-- start --

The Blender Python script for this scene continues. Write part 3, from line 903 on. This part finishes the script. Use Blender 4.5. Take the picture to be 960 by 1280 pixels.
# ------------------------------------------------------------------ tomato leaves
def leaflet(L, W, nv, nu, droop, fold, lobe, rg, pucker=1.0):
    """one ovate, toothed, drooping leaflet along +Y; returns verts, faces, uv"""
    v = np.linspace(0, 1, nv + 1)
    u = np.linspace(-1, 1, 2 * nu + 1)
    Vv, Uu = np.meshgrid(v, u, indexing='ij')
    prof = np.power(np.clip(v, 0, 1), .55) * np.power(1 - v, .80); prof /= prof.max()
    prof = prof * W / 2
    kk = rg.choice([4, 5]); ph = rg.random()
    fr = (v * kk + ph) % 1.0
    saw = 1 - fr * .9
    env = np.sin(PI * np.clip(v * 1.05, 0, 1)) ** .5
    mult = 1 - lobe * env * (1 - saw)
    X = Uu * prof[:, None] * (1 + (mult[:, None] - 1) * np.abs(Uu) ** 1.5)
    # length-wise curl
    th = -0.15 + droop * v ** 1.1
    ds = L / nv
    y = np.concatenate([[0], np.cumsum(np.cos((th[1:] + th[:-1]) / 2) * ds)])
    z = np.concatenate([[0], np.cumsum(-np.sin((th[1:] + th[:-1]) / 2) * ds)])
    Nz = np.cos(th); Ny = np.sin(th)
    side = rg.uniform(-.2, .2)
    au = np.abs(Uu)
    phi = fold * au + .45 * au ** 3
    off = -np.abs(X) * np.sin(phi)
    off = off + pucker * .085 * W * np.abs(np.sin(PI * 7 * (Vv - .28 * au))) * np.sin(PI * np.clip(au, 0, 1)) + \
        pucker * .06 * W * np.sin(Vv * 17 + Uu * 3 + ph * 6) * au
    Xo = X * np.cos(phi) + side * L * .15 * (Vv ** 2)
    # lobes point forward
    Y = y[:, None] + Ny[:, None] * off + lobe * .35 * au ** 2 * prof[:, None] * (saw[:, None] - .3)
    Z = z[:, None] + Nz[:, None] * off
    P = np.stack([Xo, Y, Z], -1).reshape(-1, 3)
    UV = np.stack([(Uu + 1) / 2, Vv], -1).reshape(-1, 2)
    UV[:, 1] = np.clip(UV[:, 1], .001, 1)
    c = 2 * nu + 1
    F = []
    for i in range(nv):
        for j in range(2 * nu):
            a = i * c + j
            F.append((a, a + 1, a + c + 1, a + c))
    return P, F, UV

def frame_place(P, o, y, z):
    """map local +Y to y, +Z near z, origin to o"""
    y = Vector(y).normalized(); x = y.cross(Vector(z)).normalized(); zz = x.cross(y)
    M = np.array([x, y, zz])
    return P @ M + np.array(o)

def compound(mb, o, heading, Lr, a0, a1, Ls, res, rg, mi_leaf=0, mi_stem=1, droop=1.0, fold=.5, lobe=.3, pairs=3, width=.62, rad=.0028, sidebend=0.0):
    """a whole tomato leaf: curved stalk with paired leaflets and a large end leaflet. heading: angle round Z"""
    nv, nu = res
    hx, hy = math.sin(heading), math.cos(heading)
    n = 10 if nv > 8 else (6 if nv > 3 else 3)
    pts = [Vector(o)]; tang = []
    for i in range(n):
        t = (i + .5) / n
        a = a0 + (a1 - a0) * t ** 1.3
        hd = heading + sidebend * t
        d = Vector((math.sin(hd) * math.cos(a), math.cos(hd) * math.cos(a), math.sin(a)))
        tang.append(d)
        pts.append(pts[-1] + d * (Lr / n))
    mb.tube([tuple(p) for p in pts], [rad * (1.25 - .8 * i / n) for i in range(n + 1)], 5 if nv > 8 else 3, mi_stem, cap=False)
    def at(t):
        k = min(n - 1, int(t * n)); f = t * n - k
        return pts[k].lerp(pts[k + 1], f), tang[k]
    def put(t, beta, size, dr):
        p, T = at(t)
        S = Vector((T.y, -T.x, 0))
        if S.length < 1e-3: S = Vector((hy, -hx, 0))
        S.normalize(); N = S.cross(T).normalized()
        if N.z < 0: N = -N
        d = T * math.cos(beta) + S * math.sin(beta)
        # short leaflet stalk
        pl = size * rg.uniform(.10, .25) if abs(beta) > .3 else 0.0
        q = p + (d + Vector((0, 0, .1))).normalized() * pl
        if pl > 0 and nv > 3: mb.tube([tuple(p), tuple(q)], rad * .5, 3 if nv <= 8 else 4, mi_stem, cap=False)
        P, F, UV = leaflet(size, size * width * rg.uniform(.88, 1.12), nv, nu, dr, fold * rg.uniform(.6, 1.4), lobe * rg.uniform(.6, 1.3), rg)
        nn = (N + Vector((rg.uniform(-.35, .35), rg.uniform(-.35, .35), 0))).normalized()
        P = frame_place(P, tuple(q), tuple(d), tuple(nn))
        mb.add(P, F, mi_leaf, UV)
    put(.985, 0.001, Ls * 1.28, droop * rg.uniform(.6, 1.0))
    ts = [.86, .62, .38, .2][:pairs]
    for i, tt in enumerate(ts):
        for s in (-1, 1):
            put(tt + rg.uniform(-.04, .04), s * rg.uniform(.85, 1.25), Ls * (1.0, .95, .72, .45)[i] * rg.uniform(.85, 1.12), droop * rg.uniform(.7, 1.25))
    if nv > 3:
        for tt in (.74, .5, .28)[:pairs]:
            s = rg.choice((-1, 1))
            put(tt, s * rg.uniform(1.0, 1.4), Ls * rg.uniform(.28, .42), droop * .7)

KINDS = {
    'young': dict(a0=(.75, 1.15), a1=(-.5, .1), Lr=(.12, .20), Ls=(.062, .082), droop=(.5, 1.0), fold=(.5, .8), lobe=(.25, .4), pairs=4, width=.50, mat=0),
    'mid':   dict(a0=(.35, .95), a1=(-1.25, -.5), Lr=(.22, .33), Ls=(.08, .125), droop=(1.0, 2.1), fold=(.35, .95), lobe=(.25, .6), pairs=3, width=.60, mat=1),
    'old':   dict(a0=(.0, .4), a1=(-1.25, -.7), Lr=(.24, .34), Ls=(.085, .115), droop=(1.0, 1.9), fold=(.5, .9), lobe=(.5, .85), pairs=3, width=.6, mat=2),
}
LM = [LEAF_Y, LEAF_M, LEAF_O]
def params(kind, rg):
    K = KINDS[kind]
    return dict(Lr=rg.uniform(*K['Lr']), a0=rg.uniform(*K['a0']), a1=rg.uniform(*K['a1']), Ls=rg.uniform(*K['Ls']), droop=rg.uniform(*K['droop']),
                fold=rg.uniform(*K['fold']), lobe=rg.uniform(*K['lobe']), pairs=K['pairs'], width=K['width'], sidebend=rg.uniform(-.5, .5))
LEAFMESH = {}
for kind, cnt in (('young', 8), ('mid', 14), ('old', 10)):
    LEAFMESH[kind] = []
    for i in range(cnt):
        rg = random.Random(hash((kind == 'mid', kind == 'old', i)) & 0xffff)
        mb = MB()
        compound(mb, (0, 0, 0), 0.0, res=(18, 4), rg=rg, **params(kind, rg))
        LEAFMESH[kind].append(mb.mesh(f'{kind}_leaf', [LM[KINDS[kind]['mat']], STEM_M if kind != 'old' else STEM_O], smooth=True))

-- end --

### WHAT IS REQUIRED
Using the listing above, retype each line exactly.

### REPLY TO THE EXERCISE
The Blender Python script for this scene continues. Write part 3, from line 903 on. This part finishes the script. Use Blender 4.5. Take the picture to be 960 by 1280 pixels.
# ------------------------------------------------------------------ tomato leaves
def leaflet(L, W, nv, nu, droop, fold, lobe, rg, pucker=1.0):
    """one ovate, toothed, drooping leaflet along +Y; returns verts, faces, uv"""
    v = np.linspace(0, 1, nv + 1)
    u = np.linspace(-1, 1, 2 * nu + 1)
    Vv, Uu = np.meshgrid(v, u, indexing='ij')
    prof = np.power(np.clip(v, 0, 1), .55) * np.power(1 - v, .80); prof /= prof.max()
    prof = prof * W / 2
    kk = rg.choice([4, 5]); ph = rg.random()
    fr = (v * kk + ph) % 1.0
    saw = 1 - fr * .9
    env = np.sin(PI * np.clip(v * 1.05, 0, 1)) ** .5
    mult = 1 - lobe * env * (1 - saw)
    X = Uu * prof[:, None] * (1 + (mult[:, None] - 1) * np.abs(Uu) ** 1.5)
    # length-wise curl
    th = -0.15 + droop * v ** 1.1
    ds = L / nv
    y = np.concatenate([[0], np.cumsum(np.cos((th[1:] + th[:-1]) / 2) * ds)])
    z = np.concatenate([[0], np.cumsum(-np.sin((th[1:] + th[:-1]) / 2) * ds)])
    Nz = np.cos(th); Ny = np.sin(th)
    side = rg.uniform(-.2, .2)
    au = np.abs(Uu)
    phi = fold * au + .45 * au ** 3
    off = -np.abs(X) * np.sin(phi)
    off = off + pucker * .085 * W * np.abs(np.sin(PI * 7 * (Vv - .28 * au))) * np.sin(PI * np.clip(au, 0, 1)) + \
        pucker * .06 * W * np.sin(Vv * 17 + Uu * 3 + ph * 6) * au
    Xo = X * np.cos(phi) + side * L * .15 * (Vv ** 2)
    # lobes point forward
    Y = y[:, None] + Ny[:, None] * off + lobe * .35 * au ** 2 * prof[:, None] * (saw[:, None] - .3)
    Z = z[:, None] + Nz[:, None] * off
    P = np.stack([Xo, Y, Z], -1).reshape(-1, 3)
    UV = np.stack([(Uu + 1) / 2, Vv], -1).reshape(-1, 2)
    UV[:, 1] = np.clip(UV[:, 1], .001, 1)
    c = 2 * nu + 1
    F = []
    for i in range(nv):
        for j in range(2 * nu):
            a = i * c + j
            F.append((a, a + 1, a + c + 1, a + c))
    return P, F, UV

def frame_place(P, o, y, z):
    """map local +Y to y, +Z near z, origin to o"""
    y = Vector(y).normalized(); x = y.cross(Vector(z)).normalized(); zz = x.cross(y)
    M = np.array([x, y, zz])
    return P @ M + np.array(o)

def compound(mb, o, heading, Lr, a0, a1, Ls, res, rg, mi_leaf=0, mi_stem=1, droop=1.0, fold=.5, lobe=.3, pairs=3, width=.62, rad=.0028, sidebend=0.0):
    """a whole tomato leaf: curved stalk with paired leaflets and a large end leaflet. heading: angle round Z"""
    nv, nu = res
    hx, hy = math.sin(heading), math.cos(heading)
    n = 10 if nv > 8 else (6 if nv > 3 else 3)
    pts = [Vector(o)]; tang = []
    for i in range(n):
        t = (i + .5) / n
        a = a0 + (a1 - a0) * t ** 1.3
        hd = heading + sidebend * t
        d = Vector((math.sin(hd) * math.cos(a), math.cos(hd) * math.cos(a), math.sin(a)))
        tang.append(d)
        pts.append(pts[-1] + d * (Lr / n))
    mb.tube([tuple(p) for p in pts], [rad * (1.25 - .8 * i / n) for i in range(n + 1)], 5 if nv > 8 else 3, mi_stem, cap=False)
    def at(t):
        k = min(n - 1, int(t * n)); f = t * n - k
        return pts[k].lerp(pts[k + 1], f), tang[k]
    def put(t, beta, size, dr):
        p, T = at(t)
        S = Vector((T.y, -T.x, 0))
        if S.length < 1e-3: S = Vector((hy, -hx, 0))
        S.normalize(); N = S.cross(T).normalized()
        if N.z < 0: N = -N
        d = T * math.cos(beta) + S * math.sin(beta)
        # short leaflet stalk
        pl = size * rg.uniform(.10, .25) if abs(beta) > .3 else 0.0
        q = p + (d + Vector((0, 0, .1))).normalized() * pl
        if pl > 0 and nv > 3: mb.tube([tuple(p), tuple(q)], rad * .5, 3 if nv <= 8 else 4, mi_stem, cap=False)
        P, F, UV = leaflet(size, size * width * rg.uniform(.88, 1.12), nv, nu, dr, fold * rg.uniform(.6, 1.4), lobe * rg.uniform(.6, 1.3), rg)
        nn = (N + Vector((rg.uniform(-.35, .35), rg.uniform(-.35, .35), 0))).normalized()
        P = frame_place(P, tuple(q), tuple(d), tuple(nn))
        mb.add(P, F, mi_leaf, UV)
    put(.985, 0.001, Ls * 1.28, droop * rg.uniform(.6, 1.0))
    ts = [.86, .62, .38, .2][:pairs]
    for i, tt in enumerate(ts):
        for s in (-1, 1):
            put(tt + rg.uniform(-.04, .04), s * rg.uniform(.85, 1.25), Ls * (1.0, .95, .72, .45)[i] * rg.uniform(.85, 1.12), droop * rg.uniform(.7, 1.25))
    if nv > 3:
        for tt in (.74, .5, .28)[:pairs]:
            s = rg.choice((-1, 1))
            put(tt, s * rg.uniform(1.0, 1.4), Ls * rg.uniform(.28, .42), droop * .7)

KINDS = {
    'young': dict(a0=(.75, 1.15), a1=(-.5, .1), Lr=(.12, .20), Ls=(.062, .082), droop=(.5, 1.0), fold=(.5, .8), lobe=(.25, .4), pairs=4, width=.50, mat=0),
    'mid':   dict(a0=(.35, .95), a1=(-1.25, -.5), Lr=(.22, .33), Ls=(.08, .125), droop=(1.0, 2.1), fold=(.35, .95), lobe=(.25, .6), pairs=3, width=.60, mat=1),
    'old':   dict(a0=(.0, .4), a1=(-1.25, -.7), Lr=(.24, .34), Ls=(.085, .115), droop=(1.0, 1.9), fold=(.5, .9), lobe=(.5, .85), pairs=3, width=.6, mat=2),
}
LM = [LEAF_Y, LEAF_M, LEAF_O]
def params(kind, rg):
    K = KINDS[kind]
    return dict(Lr=rg.uniform(*K['Lr']), a0=rg.uniform(*K['a0']), a1=rg.uniform(*K['a1']), Ls=rg.uniform(*K['Ls']), droop=rg.uniform(*K['droop']),
                fold=rg.uniform(*K['fold']), lobe=rg.uniform(*K['lobe']), pairs=K['pairs'], width=K['width'], sidebend=rg.uniform(-.5, .5))
LEAFMESH = {}
for kind, cnt in (('young', 8), ('mid', 14), ('old', 10)):
    LEAFMESH[kind] = []
    for i in range(cnt):
        rg = random.Random(hash((kind == 'mid', kind == 'old', i)) & 0xffff)
        mb = MB()
        compound(mb, (0, 0, 0), 0.0, res=(18, 4), rg=rg, **params(kind, rg))
        LEAFMESH[kind].append(mb.mesh(f'{kind}_leaf', [LM[KINDS[kind]['mat']], STEM_M if kind != 'old' else STEM_O], smooth=True))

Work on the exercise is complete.